バン・ティーは世話好きで、進んで家事の手伝いをしてくれるとても善良な妖精であると言われています。
特に、日々の育児や家事などで疲れ切った子持ちの女性や孤独なお年寄りの女性の家に住み憑き、家事の手伝いや世話をしてくれるそうです。
一方で、「家事の手伝いや世話をしてくれる」と言ってもバン・ティーもまた妖精なので、滅多に人前に姿を見せる事はなく、家の者が誰もいない時や住民が寝静まった後などにひそかに家事の手伝いや世話をしてくれるそうです。
また、バン・ティーは子供の世話をするのが好きで、寝ている子供の毛布をかけなおしてやったり、窓が開いていれば隙間風が入らないように閉めてやったり、時には子守唄を歌ってやる事もあると言われています。
ちなみに、「バン・ティー」とは英語読みで、アイルランドではbean tigheと書いて「ベン・タァイ」と読むそうです。
※beanとはアイルランドでは女性を意味する単語
見た目に関しては、バン・ティーはふくよかでとても優しそうな老婆のような見た目をしていると言われています。

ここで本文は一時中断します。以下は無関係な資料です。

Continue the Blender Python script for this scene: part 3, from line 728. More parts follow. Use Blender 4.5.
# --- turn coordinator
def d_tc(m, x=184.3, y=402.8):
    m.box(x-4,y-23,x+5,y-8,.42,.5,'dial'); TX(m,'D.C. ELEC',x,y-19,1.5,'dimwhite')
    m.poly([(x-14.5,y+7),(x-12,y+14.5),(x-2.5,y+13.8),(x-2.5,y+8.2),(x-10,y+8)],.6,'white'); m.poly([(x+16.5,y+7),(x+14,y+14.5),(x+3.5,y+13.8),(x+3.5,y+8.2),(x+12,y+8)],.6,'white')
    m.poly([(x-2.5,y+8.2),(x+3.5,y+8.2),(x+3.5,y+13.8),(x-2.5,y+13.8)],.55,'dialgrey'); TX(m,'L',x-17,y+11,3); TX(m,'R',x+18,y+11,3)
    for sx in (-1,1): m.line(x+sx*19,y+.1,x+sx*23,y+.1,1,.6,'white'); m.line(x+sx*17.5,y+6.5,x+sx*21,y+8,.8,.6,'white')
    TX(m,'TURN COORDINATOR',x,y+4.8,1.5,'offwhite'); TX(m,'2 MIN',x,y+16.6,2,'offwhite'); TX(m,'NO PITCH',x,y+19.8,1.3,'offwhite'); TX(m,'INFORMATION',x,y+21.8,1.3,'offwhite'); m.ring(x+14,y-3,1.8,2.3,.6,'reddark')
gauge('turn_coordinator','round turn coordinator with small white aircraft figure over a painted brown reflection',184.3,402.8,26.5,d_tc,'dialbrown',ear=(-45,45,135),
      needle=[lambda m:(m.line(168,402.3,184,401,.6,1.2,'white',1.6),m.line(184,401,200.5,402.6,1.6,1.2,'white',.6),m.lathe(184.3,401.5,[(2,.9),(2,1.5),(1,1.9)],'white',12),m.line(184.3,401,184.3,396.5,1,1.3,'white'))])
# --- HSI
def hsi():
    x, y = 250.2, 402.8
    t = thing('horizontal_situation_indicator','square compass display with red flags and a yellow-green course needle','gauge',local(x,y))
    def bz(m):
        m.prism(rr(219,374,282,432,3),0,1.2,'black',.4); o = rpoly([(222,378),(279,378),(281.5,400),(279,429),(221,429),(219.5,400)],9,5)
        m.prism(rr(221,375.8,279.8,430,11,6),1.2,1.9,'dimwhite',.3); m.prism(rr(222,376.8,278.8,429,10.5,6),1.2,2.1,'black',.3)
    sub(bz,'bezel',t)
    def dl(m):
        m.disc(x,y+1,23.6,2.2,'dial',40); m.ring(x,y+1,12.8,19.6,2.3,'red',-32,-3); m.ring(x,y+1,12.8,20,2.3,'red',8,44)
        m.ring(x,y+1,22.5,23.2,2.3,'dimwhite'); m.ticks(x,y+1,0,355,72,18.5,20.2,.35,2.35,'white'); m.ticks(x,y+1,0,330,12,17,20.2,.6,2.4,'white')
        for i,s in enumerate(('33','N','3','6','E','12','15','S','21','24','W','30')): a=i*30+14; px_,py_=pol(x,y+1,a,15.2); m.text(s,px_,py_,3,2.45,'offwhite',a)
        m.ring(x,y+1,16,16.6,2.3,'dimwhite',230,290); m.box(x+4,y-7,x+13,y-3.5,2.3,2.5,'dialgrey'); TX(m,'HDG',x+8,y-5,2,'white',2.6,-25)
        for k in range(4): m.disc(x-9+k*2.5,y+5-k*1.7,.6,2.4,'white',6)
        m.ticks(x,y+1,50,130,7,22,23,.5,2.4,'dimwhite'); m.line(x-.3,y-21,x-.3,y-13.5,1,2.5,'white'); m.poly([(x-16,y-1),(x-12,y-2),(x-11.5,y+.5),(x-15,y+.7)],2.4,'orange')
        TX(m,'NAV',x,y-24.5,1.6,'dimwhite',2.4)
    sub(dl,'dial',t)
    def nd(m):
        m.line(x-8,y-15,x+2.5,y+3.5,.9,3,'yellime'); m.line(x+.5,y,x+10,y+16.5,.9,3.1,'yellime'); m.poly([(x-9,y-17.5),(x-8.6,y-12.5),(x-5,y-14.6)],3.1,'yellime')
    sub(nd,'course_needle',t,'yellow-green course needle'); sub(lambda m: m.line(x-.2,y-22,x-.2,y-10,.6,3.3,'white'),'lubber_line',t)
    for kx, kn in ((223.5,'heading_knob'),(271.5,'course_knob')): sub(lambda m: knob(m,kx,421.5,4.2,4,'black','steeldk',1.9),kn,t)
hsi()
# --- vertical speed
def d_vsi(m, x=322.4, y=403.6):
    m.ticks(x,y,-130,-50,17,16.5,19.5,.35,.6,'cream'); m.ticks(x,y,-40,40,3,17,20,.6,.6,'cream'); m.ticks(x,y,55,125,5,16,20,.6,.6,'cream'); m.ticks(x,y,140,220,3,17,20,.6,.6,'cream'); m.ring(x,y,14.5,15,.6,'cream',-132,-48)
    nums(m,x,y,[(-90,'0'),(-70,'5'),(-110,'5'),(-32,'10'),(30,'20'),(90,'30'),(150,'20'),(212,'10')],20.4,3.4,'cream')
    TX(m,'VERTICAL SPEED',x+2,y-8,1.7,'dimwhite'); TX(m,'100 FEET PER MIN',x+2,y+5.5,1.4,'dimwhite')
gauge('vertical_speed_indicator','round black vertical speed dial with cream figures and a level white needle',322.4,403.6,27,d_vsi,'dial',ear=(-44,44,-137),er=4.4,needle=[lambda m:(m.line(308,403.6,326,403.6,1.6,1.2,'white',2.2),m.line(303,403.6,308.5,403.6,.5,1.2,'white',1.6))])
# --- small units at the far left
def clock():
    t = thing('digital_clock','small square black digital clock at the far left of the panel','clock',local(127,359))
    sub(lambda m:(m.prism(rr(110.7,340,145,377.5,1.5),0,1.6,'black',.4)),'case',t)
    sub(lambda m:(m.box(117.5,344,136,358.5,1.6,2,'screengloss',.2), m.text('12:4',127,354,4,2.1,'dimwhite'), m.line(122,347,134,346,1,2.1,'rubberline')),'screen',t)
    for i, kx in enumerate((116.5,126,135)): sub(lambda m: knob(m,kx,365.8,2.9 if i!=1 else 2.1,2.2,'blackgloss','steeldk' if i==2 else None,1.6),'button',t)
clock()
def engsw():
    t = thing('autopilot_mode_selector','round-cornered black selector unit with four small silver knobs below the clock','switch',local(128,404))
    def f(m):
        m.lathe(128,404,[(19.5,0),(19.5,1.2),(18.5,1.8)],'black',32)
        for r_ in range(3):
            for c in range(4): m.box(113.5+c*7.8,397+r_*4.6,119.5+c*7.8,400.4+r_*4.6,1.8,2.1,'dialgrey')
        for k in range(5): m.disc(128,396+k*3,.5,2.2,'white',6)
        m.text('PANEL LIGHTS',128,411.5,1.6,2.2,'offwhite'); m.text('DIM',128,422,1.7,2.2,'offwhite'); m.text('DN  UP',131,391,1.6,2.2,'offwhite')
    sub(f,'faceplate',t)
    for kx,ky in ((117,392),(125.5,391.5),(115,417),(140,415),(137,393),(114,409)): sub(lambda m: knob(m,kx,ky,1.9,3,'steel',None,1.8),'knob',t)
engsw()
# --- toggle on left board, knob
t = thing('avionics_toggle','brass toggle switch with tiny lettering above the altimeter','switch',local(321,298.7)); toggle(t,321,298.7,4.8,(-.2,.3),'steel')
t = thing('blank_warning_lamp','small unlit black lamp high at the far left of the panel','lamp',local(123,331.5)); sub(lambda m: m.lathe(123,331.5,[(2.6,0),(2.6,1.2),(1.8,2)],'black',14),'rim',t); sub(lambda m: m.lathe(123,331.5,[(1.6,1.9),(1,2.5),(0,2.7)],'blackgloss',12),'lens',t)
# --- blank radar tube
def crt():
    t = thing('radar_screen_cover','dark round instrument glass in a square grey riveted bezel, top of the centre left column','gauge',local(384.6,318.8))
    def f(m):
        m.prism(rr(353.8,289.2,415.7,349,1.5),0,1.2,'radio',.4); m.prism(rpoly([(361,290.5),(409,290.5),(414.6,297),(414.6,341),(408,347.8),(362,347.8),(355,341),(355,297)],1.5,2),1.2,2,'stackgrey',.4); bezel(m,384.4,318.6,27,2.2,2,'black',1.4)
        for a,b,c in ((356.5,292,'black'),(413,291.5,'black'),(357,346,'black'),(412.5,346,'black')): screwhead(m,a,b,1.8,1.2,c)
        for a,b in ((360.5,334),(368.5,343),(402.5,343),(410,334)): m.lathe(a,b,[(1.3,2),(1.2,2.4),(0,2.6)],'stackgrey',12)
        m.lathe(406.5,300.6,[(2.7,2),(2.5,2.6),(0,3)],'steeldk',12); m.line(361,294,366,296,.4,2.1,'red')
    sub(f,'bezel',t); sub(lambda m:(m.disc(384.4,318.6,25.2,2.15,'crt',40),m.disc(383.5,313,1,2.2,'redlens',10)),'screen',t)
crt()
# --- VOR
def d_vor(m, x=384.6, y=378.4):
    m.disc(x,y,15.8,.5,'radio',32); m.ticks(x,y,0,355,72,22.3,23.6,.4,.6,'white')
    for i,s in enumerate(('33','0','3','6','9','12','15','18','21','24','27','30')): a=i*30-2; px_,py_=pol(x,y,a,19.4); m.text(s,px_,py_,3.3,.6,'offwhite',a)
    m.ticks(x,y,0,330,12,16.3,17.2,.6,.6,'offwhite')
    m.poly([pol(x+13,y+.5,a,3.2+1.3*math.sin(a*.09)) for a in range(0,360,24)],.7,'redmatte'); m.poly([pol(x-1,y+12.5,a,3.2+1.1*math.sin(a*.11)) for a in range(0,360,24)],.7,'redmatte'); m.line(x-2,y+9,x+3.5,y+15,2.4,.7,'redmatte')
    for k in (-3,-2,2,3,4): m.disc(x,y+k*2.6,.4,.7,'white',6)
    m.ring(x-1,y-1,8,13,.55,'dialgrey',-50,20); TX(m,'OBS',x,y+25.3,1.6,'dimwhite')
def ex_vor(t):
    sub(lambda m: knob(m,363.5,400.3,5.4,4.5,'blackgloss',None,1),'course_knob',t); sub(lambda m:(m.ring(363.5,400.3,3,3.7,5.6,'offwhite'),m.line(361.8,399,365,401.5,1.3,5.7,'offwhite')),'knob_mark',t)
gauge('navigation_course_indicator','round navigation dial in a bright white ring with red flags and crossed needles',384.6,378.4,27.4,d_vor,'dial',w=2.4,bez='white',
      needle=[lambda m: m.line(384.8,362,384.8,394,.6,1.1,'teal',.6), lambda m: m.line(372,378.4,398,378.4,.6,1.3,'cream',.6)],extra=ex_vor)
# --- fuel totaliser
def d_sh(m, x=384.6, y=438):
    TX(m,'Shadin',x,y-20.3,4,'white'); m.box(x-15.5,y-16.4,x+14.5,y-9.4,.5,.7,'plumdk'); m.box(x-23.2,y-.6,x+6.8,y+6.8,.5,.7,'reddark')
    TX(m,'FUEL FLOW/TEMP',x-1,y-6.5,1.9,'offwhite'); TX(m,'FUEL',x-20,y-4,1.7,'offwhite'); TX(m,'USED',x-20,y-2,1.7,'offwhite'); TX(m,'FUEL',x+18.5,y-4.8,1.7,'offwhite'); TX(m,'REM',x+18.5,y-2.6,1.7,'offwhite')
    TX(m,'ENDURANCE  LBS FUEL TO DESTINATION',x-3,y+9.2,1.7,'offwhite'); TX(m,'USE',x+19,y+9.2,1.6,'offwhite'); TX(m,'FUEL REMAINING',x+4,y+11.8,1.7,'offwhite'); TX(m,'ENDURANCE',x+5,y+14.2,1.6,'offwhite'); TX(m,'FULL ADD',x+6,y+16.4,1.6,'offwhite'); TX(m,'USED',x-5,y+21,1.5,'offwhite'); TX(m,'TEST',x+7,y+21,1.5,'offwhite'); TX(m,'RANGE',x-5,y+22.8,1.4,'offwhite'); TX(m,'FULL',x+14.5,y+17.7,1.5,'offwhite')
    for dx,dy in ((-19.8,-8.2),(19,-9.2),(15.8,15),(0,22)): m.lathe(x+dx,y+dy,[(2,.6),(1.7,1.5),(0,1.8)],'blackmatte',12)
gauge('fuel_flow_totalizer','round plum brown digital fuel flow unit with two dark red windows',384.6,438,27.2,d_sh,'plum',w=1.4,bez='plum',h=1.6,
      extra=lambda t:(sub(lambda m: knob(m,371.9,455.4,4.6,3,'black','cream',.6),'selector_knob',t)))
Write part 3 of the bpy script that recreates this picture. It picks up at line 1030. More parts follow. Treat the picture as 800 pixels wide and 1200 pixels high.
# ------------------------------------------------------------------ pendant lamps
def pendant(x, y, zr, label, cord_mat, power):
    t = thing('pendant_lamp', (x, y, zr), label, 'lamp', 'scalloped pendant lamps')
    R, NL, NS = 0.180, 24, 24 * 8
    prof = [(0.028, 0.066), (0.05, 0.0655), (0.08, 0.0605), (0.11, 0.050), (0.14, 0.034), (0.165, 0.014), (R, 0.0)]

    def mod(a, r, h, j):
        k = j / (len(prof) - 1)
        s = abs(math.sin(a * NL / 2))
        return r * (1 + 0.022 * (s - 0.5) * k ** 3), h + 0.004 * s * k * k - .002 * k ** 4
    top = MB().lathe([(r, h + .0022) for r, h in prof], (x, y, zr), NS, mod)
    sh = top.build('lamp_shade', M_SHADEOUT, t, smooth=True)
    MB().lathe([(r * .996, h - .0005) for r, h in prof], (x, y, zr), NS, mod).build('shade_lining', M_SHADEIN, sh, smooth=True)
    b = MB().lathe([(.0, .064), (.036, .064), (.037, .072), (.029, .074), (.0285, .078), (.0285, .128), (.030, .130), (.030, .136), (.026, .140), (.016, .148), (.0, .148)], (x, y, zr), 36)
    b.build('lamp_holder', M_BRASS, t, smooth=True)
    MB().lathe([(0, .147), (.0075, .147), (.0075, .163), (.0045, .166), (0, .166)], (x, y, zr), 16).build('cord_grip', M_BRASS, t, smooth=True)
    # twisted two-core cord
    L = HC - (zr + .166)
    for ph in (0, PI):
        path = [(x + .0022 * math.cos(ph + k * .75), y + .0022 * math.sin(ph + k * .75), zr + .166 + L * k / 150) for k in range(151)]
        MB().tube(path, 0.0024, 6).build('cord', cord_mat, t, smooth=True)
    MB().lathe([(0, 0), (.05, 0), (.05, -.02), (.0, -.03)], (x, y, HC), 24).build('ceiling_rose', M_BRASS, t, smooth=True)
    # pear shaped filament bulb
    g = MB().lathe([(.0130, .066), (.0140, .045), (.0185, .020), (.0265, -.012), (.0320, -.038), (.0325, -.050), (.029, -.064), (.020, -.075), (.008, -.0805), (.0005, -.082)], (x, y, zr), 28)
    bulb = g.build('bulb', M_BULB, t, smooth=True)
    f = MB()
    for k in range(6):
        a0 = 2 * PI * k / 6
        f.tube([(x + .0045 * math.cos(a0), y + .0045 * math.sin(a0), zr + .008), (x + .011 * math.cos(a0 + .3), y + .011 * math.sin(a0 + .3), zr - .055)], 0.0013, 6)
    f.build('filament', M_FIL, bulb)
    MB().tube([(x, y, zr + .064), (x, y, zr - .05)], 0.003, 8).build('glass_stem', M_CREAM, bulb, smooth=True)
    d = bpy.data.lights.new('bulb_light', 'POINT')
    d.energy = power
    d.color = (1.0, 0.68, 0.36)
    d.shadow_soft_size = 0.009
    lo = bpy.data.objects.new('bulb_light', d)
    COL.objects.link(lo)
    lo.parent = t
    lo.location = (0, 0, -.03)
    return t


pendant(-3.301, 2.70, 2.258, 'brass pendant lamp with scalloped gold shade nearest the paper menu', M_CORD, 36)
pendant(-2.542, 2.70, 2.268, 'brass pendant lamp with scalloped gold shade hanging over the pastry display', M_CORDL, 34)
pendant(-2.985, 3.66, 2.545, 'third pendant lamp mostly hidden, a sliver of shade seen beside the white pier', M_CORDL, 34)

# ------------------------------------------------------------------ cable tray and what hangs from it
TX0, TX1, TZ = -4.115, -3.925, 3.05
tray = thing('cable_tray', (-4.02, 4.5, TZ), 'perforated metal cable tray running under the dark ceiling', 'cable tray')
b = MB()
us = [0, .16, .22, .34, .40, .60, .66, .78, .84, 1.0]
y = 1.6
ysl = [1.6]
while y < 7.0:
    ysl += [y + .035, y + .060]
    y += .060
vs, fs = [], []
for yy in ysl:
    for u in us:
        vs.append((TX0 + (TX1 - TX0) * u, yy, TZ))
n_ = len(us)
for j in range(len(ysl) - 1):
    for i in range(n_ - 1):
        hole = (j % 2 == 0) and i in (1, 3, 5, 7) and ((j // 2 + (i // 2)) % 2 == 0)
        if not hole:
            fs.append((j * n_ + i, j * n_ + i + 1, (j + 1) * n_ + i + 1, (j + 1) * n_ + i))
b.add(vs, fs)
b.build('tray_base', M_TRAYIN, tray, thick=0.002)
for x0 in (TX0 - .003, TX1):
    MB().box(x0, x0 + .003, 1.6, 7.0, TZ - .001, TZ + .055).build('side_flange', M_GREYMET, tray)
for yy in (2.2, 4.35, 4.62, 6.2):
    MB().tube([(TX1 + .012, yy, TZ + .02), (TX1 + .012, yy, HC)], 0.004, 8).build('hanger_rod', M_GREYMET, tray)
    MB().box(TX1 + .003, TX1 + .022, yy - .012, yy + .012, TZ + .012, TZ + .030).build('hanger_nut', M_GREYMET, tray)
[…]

服は古い農婦が着るような物を身に着けているそうなので、ステラおばさんをイメージすると分かりやすいです。
キルムーリス
キルムーリスはスコットランドの伝承に登場する家憑き妖精の一種です。
スコットランドの国境地方(Anglo Scottish Border)に伝わる妖精で、主に低地地方の粉ひき場に住むと言われています。
また、ブラウニーやホブゴブリンなどと同じように家事の手伝いや家業の手助けなどをする善い妖精であると言われています。
しかし、他の多くの妖精などと同じように、キルムーリスもまた悪戯好きで、穀物を勝手に食べたり、脱穀した麦に灰を吹きかけたりする事もあるそうです。
ちなみに、大きさは1 foot(訳30センチ)ほどとかなり小さいので、場合によってはネズミなども天敵になる事があるらしく、襲われた時は長い針などで応戦するそうです。
見た目に関しては、キルムーリスの見た目はかなり特徴的で、顔のパーツは目と耳と大きな鼻だけです。
口がないので、代わりに食べ物は大きな鼻から吸い込んで吸収すると言われています。
また、口がないので喋る事も出来ませんが、唸る、またはテレパシーのような能力を使って意思疎通が出来るとも言われています。
まとめ
今回は5種類の人間にとって有益な家憑き妖精たちを紹介しました。
ブラウニーやホブゴブリン、ロブなどは見た目や特徴が似ており、同一視される事もあるので少しややこしいですよね。
私は民族学者ではないので詳しい事は分かりませんが、恐らく、国や地域が違っても同じような妖精の伝承が各地に伝わっており、時代が進むに連れて同一視されるようになったのではないかと思います。
この記事が何かの参考になれば幸いです。